For me I’ve never felt like I’ve had to justify myself and why Calisthenics was such a big part of my life, but I did feel at times as though people in my life would be thinking why are you doing that. Especially at the beginning. Moments like this justify everything. I want to live in those moments as often as I can. I loved every moment of that weekend and I want to experience that as often as I possibly can. There are not many things that can beat your first time winning something, it is a special experience and means a lot in any sport, but what it does is set you up for the next occasion. Adrenaline and everything else you feel on these days is addictive. You want to experience it again.
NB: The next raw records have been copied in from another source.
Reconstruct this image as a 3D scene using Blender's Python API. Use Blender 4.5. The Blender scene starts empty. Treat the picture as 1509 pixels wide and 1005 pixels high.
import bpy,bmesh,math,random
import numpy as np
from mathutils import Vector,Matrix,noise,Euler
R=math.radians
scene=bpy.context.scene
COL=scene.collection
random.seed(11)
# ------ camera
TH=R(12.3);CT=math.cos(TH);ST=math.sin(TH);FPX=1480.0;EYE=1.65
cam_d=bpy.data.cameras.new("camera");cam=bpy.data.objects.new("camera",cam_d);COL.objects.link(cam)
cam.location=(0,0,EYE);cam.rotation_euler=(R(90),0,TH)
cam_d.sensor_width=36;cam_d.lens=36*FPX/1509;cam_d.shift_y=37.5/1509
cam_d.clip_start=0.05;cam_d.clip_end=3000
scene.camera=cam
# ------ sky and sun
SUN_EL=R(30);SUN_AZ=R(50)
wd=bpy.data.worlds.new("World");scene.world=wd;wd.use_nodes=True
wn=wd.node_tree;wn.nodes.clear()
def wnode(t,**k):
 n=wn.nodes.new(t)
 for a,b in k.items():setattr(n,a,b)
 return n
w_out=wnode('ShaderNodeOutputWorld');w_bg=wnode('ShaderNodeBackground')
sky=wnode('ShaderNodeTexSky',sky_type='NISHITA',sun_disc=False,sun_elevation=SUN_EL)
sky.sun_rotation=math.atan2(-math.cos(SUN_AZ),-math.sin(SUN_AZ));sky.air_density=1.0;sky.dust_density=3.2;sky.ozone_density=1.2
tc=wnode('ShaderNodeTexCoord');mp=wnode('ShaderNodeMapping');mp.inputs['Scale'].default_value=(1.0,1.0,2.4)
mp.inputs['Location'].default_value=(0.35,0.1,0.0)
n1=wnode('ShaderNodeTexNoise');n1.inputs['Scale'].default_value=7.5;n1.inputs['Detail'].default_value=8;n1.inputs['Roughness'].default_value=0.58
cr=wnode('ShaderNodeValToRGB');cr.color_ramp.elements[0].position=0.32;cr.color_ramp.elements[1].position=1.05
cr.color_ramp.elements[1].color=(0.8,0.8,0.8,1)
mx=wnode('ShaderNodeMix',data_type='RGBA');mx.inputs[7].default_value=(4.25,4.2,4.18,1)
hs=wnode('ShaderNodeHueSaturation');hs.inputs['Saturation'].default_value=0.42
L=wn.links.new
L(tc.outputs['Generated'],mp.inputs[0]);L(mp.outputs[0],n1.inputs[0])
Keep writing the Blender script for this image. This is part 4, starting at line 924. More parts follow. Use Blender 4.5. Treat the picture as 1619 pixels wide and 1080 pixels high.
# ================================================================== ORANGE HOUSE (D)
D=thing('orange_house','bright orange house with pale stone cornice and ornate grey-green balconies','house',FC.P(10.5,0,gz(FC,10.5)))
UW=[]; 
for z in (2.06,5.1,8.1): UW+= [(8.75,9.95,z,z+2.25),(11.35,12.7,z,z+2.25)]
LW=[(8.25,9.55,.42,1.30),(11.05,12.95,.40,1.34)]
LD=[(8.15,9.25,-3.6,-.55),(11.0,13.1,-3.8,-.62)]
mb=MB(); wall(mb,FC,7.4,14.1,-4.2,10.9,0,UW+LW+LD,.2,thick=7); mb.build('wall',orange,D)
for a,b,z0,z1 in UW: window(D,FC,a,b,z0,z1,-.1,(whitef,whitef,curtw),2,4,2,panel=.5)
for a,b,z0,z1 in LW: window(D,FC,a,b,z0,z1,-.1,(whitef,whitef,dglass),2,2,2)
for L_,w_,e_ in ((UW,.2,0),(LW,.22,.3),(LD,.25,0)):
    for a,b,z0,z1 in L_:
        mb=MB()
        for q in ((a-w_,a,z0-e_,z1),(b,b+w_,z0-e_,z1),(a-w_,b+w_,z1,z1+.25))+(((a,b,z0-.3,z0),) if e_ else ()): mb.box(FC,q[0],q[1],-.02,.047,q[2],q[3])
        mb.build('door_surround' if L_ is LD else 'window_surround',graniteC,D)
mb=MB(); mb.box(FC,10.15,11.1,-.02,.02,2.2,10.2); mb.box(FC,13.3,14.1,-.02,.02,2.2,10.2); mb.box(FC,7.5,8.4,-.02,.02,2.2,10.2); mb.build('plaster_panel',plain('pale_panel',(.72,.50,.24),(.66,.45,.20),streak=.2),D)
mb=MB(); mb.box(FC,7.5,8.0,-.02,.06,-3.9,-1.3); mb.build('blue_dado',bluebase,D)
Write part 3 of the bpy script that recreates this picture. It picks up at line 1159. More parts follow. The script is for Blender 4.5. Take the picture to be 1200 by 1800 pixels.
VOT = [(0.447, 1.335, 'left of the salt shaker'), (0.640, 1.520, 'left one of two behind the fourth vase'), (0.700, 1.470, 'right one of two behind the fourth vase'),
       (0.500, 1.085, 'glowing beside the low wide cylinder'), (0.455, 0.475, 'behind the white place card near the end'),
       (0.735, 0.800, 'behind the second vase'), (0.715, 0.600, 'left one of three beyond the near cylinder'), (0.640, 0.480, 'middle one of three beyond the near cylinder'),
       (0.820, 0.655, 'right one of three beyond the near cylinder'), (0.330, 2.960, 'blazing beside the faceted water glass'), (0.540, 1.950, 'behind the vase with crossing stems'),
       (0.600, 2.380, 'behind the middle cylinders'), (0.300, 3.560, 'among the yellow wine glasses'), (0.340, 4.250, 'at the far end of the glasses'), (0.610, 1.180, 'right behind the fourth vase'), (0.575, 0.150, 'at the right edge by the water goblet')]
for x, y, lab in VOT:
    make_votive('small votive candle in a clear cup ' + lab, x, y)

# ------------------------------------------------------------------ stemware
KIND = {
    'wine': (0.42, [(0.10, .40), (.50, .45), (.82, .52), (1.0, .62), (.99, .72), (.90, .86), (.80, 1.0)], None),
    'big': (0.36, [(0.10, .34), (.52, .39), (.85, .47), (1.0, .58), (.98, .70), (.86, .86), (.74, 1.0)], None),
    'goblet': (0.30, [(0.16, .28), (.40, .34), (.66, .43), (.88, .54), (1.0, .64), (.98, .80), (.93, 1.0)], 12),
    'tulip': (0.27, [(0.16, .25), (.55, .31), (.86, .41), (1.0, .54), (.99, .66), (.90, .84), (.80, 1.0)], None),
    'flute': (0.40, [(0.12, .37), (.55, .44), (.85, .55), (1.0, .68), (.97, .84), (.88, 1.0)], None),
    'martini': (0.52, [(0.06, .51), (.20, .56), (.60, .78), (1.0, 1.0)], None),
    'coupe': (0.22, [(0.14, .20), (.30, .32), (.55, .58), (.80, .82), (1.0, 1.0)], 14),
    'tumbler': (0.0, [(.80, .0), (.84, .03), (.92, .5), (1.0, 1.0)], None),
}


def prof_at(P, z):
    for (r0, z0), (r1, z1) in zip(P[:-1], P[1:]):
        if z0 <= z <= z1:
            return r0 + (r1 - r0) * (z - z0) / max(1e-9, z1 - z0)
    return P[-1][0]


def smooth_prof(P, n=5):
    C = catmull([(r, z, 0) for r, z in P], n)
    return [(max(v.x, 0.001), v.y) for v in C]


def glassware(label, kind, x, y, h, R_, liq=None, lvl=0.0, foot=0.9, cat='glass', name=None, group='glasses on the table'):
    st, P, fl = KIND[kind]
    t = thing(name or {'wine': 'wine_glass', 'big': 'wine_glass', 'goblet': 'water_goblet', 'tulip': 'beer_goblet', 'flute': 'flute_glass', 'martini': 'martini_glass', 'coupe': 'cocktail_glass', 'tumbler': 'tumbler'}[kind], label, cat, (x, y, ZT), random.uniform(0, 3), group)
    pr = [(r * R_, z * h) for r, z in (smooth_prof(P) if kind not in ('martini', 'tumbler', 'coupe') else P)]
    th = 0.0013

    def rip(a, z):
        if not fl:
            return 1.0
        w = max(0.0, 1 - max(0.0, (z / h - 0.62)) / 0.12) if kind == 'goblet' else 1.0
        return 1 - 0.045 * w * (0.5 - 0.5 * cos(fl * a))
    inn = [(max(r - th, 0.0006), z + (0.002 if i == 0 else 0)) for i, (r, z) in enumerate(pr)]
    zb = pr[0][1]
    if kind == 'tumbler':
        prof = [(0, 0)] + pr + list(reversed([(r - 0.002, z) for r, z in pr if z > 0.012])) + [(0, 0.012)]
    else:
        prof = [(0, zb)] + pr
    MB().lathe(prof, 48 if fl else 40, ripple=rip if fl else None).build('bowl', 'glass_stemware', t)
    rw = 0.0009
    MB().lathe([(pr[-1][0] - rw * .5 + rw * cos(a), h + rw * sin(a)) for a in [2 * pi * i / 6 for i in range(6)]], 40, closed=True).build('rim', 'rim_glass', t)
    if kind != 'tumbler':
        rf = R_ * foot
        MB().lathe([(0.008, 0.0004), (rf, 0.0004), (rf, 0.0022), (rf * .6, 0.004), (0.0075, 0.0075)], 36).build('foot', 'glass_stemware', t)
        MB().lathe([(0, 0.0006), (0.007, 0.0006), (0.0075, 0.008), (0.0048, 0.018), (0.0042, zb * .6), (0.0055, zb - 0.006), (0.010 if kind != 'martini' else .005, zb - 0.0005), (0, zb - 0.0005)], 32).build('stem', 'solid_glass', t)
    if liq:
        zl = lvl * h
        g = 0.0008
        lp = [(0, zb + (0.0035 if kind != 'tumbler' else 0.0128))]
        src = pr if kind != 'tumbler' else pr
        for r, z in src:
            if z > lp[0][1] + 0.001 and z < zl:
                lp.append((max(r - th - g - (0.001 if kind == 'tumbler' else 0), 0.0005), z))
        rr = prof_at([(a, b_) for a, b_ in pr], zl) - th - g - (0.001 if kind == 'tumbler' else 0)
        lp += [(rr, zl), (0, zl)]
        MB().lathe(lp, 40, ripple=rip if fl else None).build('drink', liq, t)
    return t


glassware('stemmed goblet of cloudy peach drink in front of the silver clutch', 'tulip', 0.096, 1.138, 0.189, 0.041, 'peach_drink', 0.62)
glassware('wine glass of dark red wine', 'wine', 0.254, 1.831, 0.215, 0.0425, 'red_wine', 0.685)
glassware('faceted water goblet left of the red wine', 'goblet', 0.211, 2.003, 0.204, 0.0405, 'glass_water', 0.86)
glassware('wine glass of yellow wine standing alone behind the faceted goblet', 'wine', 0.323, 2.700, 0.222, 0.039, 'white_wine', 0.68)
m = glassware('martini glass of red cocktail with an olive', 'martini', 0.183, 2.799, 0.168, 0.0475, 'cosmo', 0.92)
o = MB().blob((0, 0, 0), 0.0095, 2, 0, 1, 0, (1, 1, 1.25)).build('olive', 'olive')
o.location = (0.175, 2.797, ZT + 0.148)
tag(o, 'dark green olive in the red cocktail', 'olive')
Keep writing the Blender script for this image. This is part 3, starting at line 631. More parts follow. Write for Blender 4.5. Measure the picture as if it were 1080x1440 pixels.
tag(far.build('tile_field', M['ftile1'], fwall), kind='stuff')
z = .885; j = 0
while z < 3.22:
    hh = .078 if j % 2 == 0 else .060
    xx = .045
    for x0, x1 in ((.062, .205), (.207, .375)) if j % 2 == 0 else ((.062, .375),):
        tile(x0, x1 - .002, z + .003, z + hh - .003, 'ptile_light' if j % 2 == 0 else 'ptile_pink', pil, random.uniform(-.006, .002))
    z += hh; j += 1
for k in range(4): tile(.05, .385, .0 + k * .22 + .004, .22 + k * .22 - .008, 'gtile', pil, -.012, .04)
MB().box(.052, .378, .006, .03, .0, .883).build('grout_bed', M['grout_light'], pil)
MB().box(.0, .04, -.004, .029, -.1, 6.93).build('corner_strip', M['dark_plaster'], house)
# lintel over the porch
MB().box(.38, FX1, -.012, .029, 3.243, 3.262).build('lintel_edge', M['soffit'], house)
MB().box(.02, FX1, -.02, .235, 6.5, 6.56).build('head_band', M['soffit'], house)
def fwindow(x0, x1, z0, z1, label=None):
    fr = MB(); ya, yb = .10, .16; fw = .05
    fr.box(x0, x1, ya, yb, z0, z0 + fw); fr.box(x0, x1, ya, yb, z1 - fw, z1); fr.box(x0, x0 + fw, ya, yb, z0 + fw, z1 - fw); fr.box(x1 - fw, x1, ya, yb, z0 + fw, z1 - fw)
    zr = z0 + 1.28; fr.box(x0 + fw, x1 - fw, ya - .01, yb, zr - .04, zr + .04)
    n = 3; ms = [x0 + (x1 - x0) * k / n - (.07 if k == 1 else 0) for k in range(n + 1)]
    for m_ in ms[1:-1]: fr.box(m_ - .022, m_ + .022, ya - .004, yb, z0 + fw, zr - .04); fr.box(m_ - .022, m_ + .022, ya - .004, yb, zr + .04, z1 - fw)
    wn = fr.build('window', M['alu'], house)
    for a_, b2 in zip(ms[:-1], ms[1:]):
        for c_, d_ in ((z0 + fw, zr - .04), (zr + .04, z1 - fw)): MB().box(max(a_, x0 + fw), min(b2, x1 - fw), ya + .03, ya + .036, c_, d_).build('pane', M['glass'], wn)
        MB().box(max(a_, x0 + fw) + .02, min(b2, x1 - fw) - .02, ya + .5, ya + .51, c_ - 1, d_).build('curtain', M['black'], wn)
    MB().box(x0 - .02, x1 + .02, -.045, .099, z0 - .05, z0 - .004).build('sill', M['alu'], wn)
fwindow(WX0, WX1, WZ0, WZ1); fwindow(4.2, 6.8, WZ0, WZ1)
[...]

You are physically chasing that emotion again. All this has done is give me Aaron and Jamie the motivation and inspiration to want to continue. All we spoke about after is recreating that. Being part of these events regularly. The travelling, the crack, and experiencing it all. We want to continue. This is just a start. Our first trophy internationally. The first three Irish people to compete in Calisthenics abroad. I was told a few years back that Ireland was nowhere near the standard to compete abroad. Now here we are. All this has done is given us more motivation to keep pushing forward. Look at the amount of kids in our programmes. Look at the talent that is coming out of those groups. I am genuinely so excited by what is to come with all our groups and all we hope for from this event is that it kickstarts everyone to believe that they can go on and do something like this too. We have the biggest Calisthenics club in the country, we have amazingly talented young people involved that are only going to go on and create these kind of moments themselves. For us to have started that and to now be continually involved, I don’t think there is a much better feeling.
I just want to say a big thanks to everyone for all the support and messages after the event, it did genuinely mean a lot to us and we just can’t wait to keep going, this is only the start.